Anything that increases efficiency and/or productivity is innovation. In the Fore example, it is innovation in human capital training. In the Angkot case, it is innovation in route optimization or urban planning that is needed. In this sense, you could be continuing your family business and still innovate, for example, by increasing your workers’ education levels through a new company policy or by digitizing your father’s paperwork.

The challenge is that this kind of innovation may not generate quick returns despite having high switching costs. For example, improving labor education level through a new corporate program is timely, costly, and disrupts “business as usual.” All that, and you may not even see its ROI for several years.

This is parallel to why education reform in developing countries is so hard to achieve. Despite plenty of estimates for the returns to education, no government regime wants to wait 10 years for results. Thus, us developing countries always fall back to government assistance programs like fuel subsidies or healthcare — policies that see their end-to-end in one electoral period.

How innovations, however, generate impact. Don’t get me wrong; Impact in this sense need not be an entirely social artifact exclusive for gold-hearted social entrepreneurs or impact enthusiasts. Instead, impact creation in this sense is based on capitalist incentive, not patriotic responsibility let alone humanitarian love.

In order to see this, we have to first be able to monetize the projected future impact of innovation. Then, we will see how beneficial a How innovation really is for the long-run. This is point number two: Innovation should be understood as long-run investment.

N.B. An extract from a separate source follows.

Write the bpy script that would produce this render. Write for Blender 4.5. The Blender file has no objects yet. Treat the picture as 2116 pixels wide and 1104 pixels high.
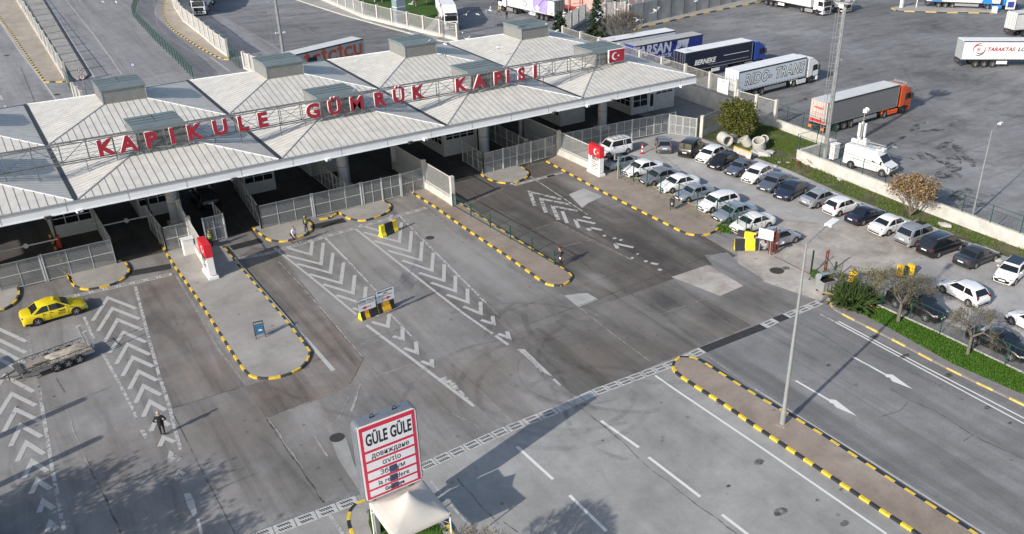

We should start thinking of building our social ecosystem the way we think of environmental conservation — as preservation for future generations. Just like how our grandchildren will enjoy the rainforests we don’t burn, the next generation of businesses-doers will reap the benefits of our How innovations today . The benefits of having a smarter and more productive workforce or of having an efficient procurement method, for example. Upon adopting this rhetoric, hopefully we will find that taking the long way home ultimately produces more value than maintaining the status quo.

So far, I have discussed two main points. First, we could and should leverage the deficiencies in Indonesia today using what we have seen abroad. Second, that creating How innovations will create the most value. But we can’t do either without fully grasping the full going-ons within the country. Hence, my final and perhaps, most important reflection is this:

We need to be continuously, obsessively, relevant.

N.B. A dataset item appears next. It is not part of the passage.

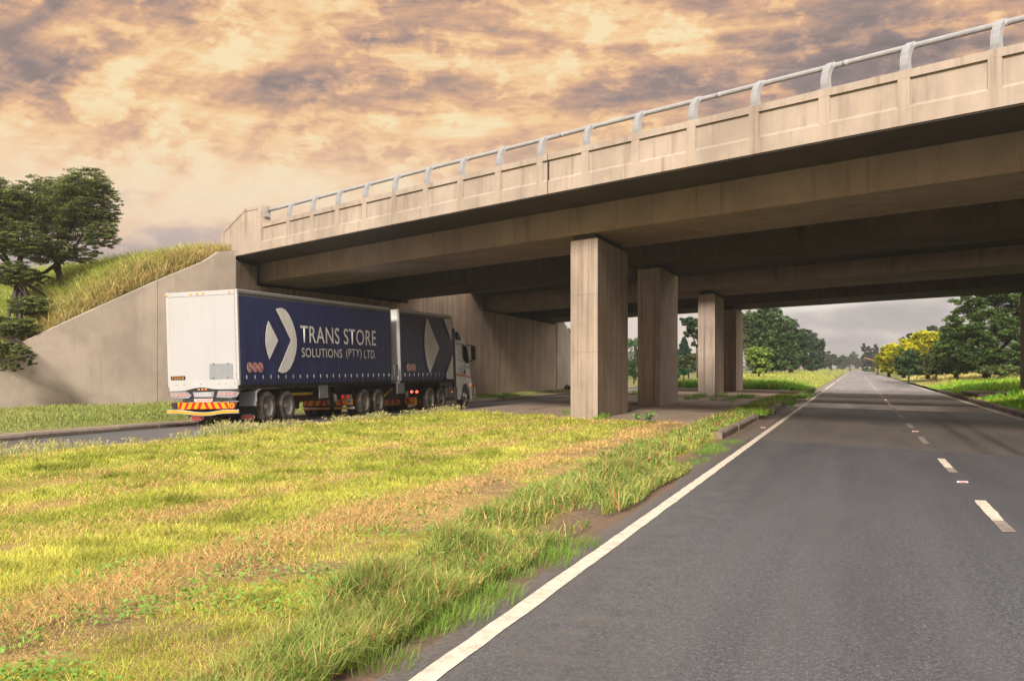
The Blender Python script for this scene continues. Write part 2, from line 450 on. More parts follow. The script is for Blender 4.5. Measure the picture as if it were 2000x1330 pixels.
def medcol(x, y):
    s = straw(x, y)[:, None]
    soil = np.clip((fbm(x, y, 0.9, 11) - 0.50) * 5, 0, 1) * np.interp(x, [-5.2, -4.6, -3.2, -2.5], [0.15, 0.85, 0.9, 1.0])
    c = GRN * 0.62 * (1 - s) + STRAW * 0.72 * s
    soil = np.maximum(soil, np.clip((x + 3.15) / 0.2, 0, 1))[:, None]
    c = c * (1 - soil) + SOIL * 1.15 * soil
    # dark under-bridge dust
    return c
def gcol(x, y):
    n = fbm(x, y, 0.25, 3)[:, None]
    return np.array([0.10, 0.13, 0.03]) * (1 - n) + np.array([0.24, 0.22, 0.07]) * n

ground = sheet('ground', np.linspace(-3000, 3000, 61), np.linspace(-400, 4000, 45), lambda x, y: -0.9 + 0 * x, M['turf'], colf=gcol)
median = sheet('median_ground', grid((-13.9, -6, 0.16), (-6, -2.35, 0.08)), grid((-8, 4, 0.5), (4, 22, 0.10), (22, 50, 0.25), (50, 120, 1.0), (120, 900, 12)),
               lambda x, y: zmed(x, y) + 0.035 * (fbm(x, y, 2.2, 1) - 0.5) * np.clip((-3.1 - x) / 0.3, 0, 1) + np.exp(-((x + 4.95 + 0.25 * (fbm(x * 0, y, 0.3, 8) - 0.5)) / 0.2) ** 2) * 0.045 * fbm(x, y, 1.1, 12) - 0.055 * np.clip((x + 3.0) / 0.3, 0, 1),
               M['turf'], colf=medcol)
vergeL = sheet('verge_ground', grid((-130, -40, 10), (-40, -20.9, 0.6)), grid((-20, 110, 1.0), (110, 900, 20)), lambda x, y: zverL(x, y) - 0.02, M['turf'], colf=gcol)
vergeR = sheet('roadside_ground', grid((5.55, 16, 0.5), (16, 140, 8)), grid((-20, 160, 1.0), (160, 900, 20)), zverR, M['turf'], colf=gcol)

# ------------------------------------------------------------------ asphalt
def asphalt(name, left=False):
    m, t, b = newmat(name); c = ocoord(t)
    sp = t.node('ShaderNodeSeparateXYZ'); t.put(sp.inputs[0], c); x, y, z = sp.outputs
    D = t.m('ADD', t.m('MULTIPLY', x, NX), t.m('MULTIPLY', y, NY))
    wob = t.m('MULTIPLY', t.m('SUBTRACT', t.noise(c, 1.4, 5, 0.6), 0.5), 0.35)
    D = t.m('ADD', D, wob)
    def edge(a, wdt=0.06): return t.mr(D, a - wdt, a + wdt, 0.0, 1.0)
    dry = t.m('SUBTRACT', edge(20.8), edge(39.6, 0.2))
    dry2 = t.m('SUBTRACT', edge(45.0, 0.2), edge(63.6, 0.25))
    dry = t.m('ADD', dry, dry2, clamp=True)
    far = edge(63.6, 0.25)
    gapw = t.m('SUBTRACT', edge(39.6, 0.2), edge(45.0, 0.2))
    agg = t.noise(c, 62.0, 3, 0.8); agg2 = t.noise(c, 22.0, 5, 0.75)
    patch = t.noise(t.scale(c, (0.9, 0.16, 1)), 1.0, 5, 0.6, 0.3)
    lane = t.noise(t.scale(c, (2.2, 0.03, 1)), 1.0, 3, 0.5)
    v = t.m('ADD', t.m('MULTIPLY', agg, 0.65), t.m('MULTIPLY', agg2, 0.35))
    wetc = t.ramp(v, [(0.32, (0.013, 0.013, 0.016)), (0.50, (0.054, 0.054, 0.063)), (0.64, (0.20, 0.198, 0.222))])
    dryc = t.ramp(v, [(0.30, (0.055, 0.044, 0.038)), (0.5, (0.092, 0.076, 0.066)), (0.7, (0.15, 0.125, 0.11))])
    cc = t.mix(dry, wetc, dryc)
    cc = t.mix(far, cc, t.ramp(v, [(0.3, (0.17, 0.168, 0.178)), (0.6, (0.27, 0.265, 0.28))]))  # paler base beyond the bridges: sky reflection on wet road painted into the colour
    cc = t.mix(t.mr(patch, 0.38, 0.66, 0.0, 0.5), cc, (0.04, 0.036, 0.038))
    cc = t.mix(t.mr(lane, 0.4, 0.65, 0.0, 0.25), cc, (0.11, 0.10, 0.098))
    if not left:
        # oil and rubber marks in the right lane on the dry part, dust along the left edge line
        def band(x0, wd): return t.m('POWER', 2.718, t.m('MULTIPLY', t.m('POWER', t.m('DIVIDE', t.m('SUBTRACT', x, x0), wd), 2.0), -1.0))
        xr = t.m('ADD', 3.55, t.m('MULTIPLY', t.m('SUBTRACT', y, 24.0), -0.0))
        mk = t.m('ADD', band(2.45, 0.16), band(3.05, 0.15), clamp=True)
        mk = t.m('MULTIPLY', mk, t.m('MULTIPLY', dry, t.mr(y, 60, 34)))
        mk = t.m('MULTIPLY', mk, t.mr(t.noise(t.scale(c, (3, 0.2, 1)), 1.0, 3), 0.3, 0.6, 0.35, 0.75))
        cc = t.mix(mk, cc, (0.018, 0.015, 0.014))
        du = t.m('MULTIPLY', band(-2.55, 0.22), t.mr(agg2, 0.4, 0.6, 0.2, 0.75))
        cc = t.mix(du, cc, (0.20, 0.14, 0.10))
        gr = t.m('MULTIPLY', band(-1.75, 0.45), t.mr(t.noise(c, 3.0, 5, 0.7), 0.4, 0.7, 0.0, 0.45))
        cc = t.mix(gr, cc, (0.13, 0.12, 0.10))
    t.put(b.inputs['Base Color'], cc)
    r = t.m('ADD', t.m('MULTIPLY', far, -0.12), 0.44)
    r = t.m('ADD', r, t.m('MULTIPLY', gapw, -0.14))
    r = t.m('ADD', r, t.m('MULTIPLY', dry, 0.24))
    r = t.m('ADD', r, t.m('MULTIPLY', t.m('SUBTRACT', patch, 0.5), 0.22))
    t.put(b.inputs['Roughness'], r)
    t.put(b.inputs['Specular IOR Level'], t.m('ADD', 0.5, t.m('MULTIPLY', far, 0.5)))
    bn = t.m('ADD', t.m('MULTIPLY', agg, 0.7), t.m('MULTIPLY', agg2, 0.3))
    nb = t.node('ShaderNodeBump'); t.put(nb.inputs['Strength'], t.mr(y, 14, 60, 0.55, 0.06)); nb.inputs['Distance'].default_value = 0.008
    t.put(nb.inputs['Height'], bn); t.l.new(nb.outputs[0], b.inputs['Normal'])
    return m
M['asph'] = asphalt('asphalt_road'); M['asphL'] = asphalt('asphalt_far_carriageway', True)
ys = grid((-12, 60, 0.15), (60, 160, 2), (160, 900, 15))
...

Many can graduate cum laude, a handful can produce fresh ideas, but without relevancy, none will eventually make meaningful innovation. Luckily, relevancy is actually one of those things you can easily master. It’s not something you study like math, or be endowed since birth like IQ. Relevancy is a habit of reading, listening, and being up to date. It’s like riding a bike — chances are you will be able to do it if you just do it often enough. Being relevant is as simple as reading the news and catching up with current affairs to know who’s who and what’s hot. Easy, and the returns are huge; you get to know what gaps desperately need to be filled right now, what innovation can fit the current climate, and most importantly, not sound dumb in front of your colleagues.

Relevance is your ticket to being part of the conversation. It lets you become the partaker, not a spectator. At the end of the day, we don’t care if someone’s smart or has plenty of ideas. All we want is someone who gets it. I personally found the value of being relevant to be so important that I declined a UN Internship offer in New York City to work in Jakarta.

It’s honestly a little discouraging to find that my reflections eventually conclude with me telling myself that I know nothing. Jokes on me that now I need to learn even more than I needed to in college.

But that’s OK, because I still don’t want people to think I’m incompetent.